On Monday, 300 U.S soldiers and veterans joined the British, French and German solders to commemorate D-Day Anniversary in Normandy, France. The soldiers visited several key battle sites during mission code named Operation Overlord and were briefed abou the history of the sites, participated in ceremonies and also met veterans of the invasion, as reported by Donna Miles with the American Forces Press Service.

Executive officer for the Army Reserve’s 345th Tactical Psychological Operations Company in Dallas Army Capt. Ted Jacobs said, “getting the chance to be here has been an amazing opportunity. Seeing what these veterans had to go up against — the terrain, the weather situation, … the web, the cold, being in fear of their lives all the time — it really does help you understand the challenges they had to deal with.”

The event also called for a meet and greet with the veterans of the D-Day invasion.

Veteran of Operation Iraqi Freedom serving with the 301st Psychological Operations Company from San Diego Army Sgt. Nathaniel Bier said, “I feel honored to have the opportunity to come out here and meet them face to face and shake their hands and say thank you. That is one of the best things I will always remember about this trip.”

Bier mentioned that he has a deeper understanding, and greater admiration of what had happened in Normandy as he walked down the beaches. “I had to stop myself from tearing up, because it’s so powerful just to be here,” Bier said. “I don’t know how some of these sergeants kept going, how they kept their people motivated as they were coming off the boats, and how they kept them moving forward. My hat is really off to these sergeants.”
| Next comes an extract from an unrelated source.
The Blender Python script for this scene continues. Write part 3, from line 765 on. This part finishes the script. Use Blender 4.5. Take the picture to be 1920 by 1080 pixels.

Jacobs shared the same sentiment. He said, “I wouldn’t even dare to hold a candle to what those guys did. Certainly, what we are doing in Afghanistan is at times very difficult and dangerous. But what these guys went through, there is no comparison. Ours is a counterterrorism fight, so there are brief moments of intensity, but nothing to even come close to the scale of events that happened here.”